Leaf took the glove, with apparently sensational results. Doyle later recalled:
I gave him no clue at all as to what I wanted or to whom the article belonged. He never saw it until I laid it on the table at the moment of consultation, and there was nothing to connect either it or me with the Christie case … He at once got the name Agatha.
Leaf went on to announce, ‘The person who owns it is half dazed and half purposeful. She is not dead as many think. She is alive. You will hear of her, I think, next Wednesday, in a location with connection to water.’

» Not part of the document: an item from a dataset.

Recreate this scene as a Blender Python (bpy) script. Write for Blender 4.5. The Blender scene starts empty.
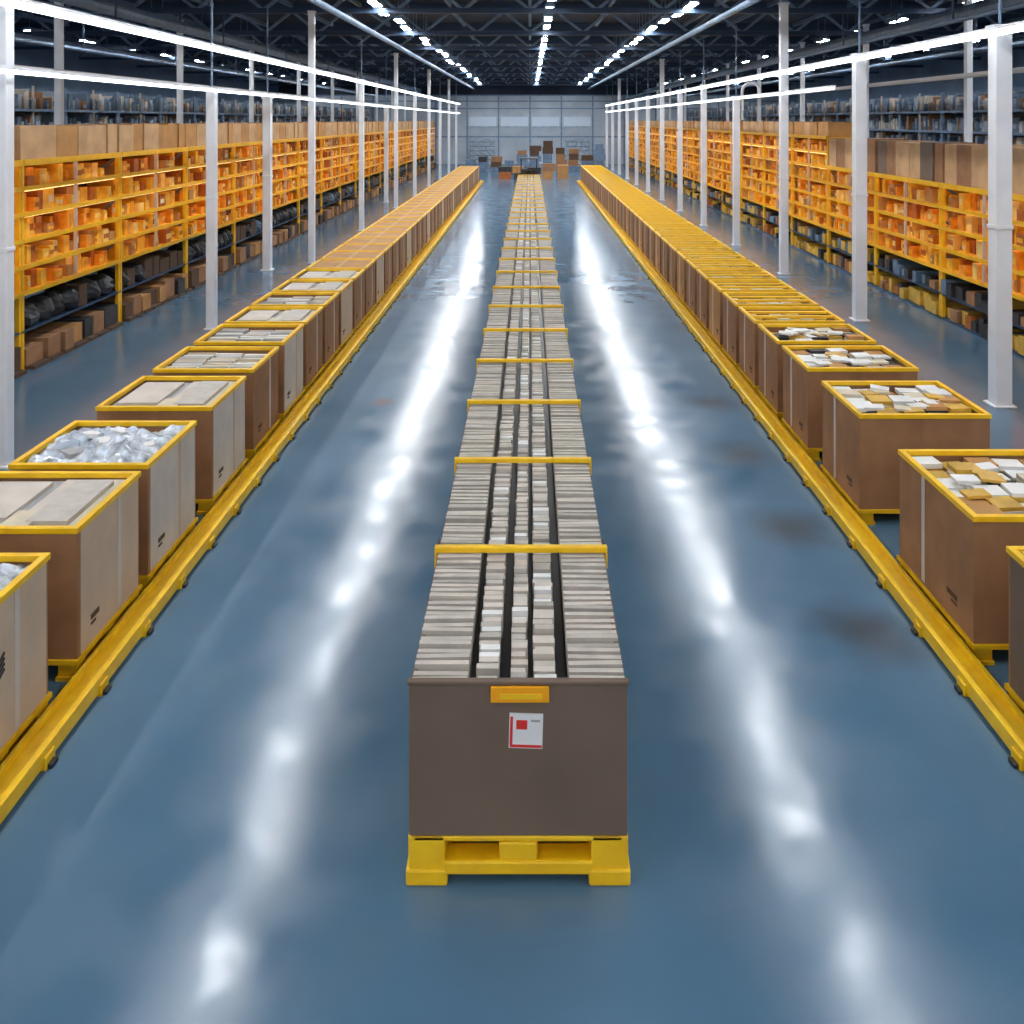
import bpy, math, random
from mathutils import Vector, Matrix, noise
random.seed(7)
scene = bpy.context.scene
COL = scene.collection
scene.view_settings.view_transform = 'Standard'
scene.view_settings.look = 'None'

# ------------------------------------------------------------ materials
def mat(name, col, rough=0.6, metal=0.0, var=0.0, scale=4.0, emit=None, es=0.0, bump=0.0, spec=0.5, coat=0.0, stretch=(1,1,1)):
    m = bpy.data.materials.new(name); m.use_nodes = True
    nt = m.node_tree; b = nt.nodes['Principled BSDF']
    c = (col[0], col[1], col[2], 1)
    b.inputs['Base Color'].default_value = c
    b.inputs['Roughness'].default_value = rough
    b.inputs['Metallic'].default_value = metal
    b.inputs['Specular IOR Level'].default_value = spec
    b.inputs['Coat Weight'].default_value = coat
    if emit:
        b.inputs['Emission Color'].default_value = (*emit, 1)
        b.inputs['Emission Strength'].default_value = es
    if var > 0 or bump > 0:
        tc = nt.nodes.new('ShaderNodeTexCoord'); mp = nt.nodes.new('ShaderNodeMapping')
        mp.inputs['Scale'].default_value = stretch
        nt.links.new(tc.outputs['Object'], mp.inputs['Vector'])
        n = nt.nodes.new('ShaderNodeTexNoise'); n.inputs['Scale'].default_value = scale
        n.inputs['Detail'].default_value = 5
        nt.links.new(mp.outputs['Vector'], n.inputs['Vector'])
        if var > 0:
            r = nt.nodes.new('ShaderNodeValToRGB')
            r.color_ramp.elements[0].position = 0.3; r.color_ramp.elements[1].position = 0.7
            r.color_ramp.elements[0].color = tuple(max(0, v*(1-var)) for v in col) + (1,)
            r.color_ramp.elements[1].color = tuple(min(1, v*(1+var)) for v in col) + (1,)
            nt.links.new(n.outputs['Fac'], r.inputs['Fac'])
            nt.links.new(r.outputs['Color'], b.inputs['Base Color'])
        if bump > 0:
            bp = nt.nodes.new('ShaderNodeBump'); bp.inputs['Strength'].default_value = bump
            bp.inputs['Distance'].default_value = 0.02
            nt.links.new(n.outputs['Fac'], bp.inputs['Height'])
            nt.links.new(bp.outputs['Normal'], b.inputs['Normal'])
    return m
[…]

This proved to be another notable feat of what Doyle called ‘mediumistic divination’ – Christie was found not on Wednesday, but on Tuesday, staying at a spa hotel in Yorkshire, although as the defecting author’s name and possible hiding place were already on the front page of every British newspaper by the time Leaf made his prediction, there may also have been more worldly means at work. It remains unclear whether it was a case of Christie having suffered a full-scale mental breakdown; of being in a trance, or fugue state, brought on by trauma or depression; or of contriving her own disappearance as a public revenge on her husband. Recent research suggests that she may have retreated to the hotel simply as a cry for help, if not in a forlorn attempt to save her marriage.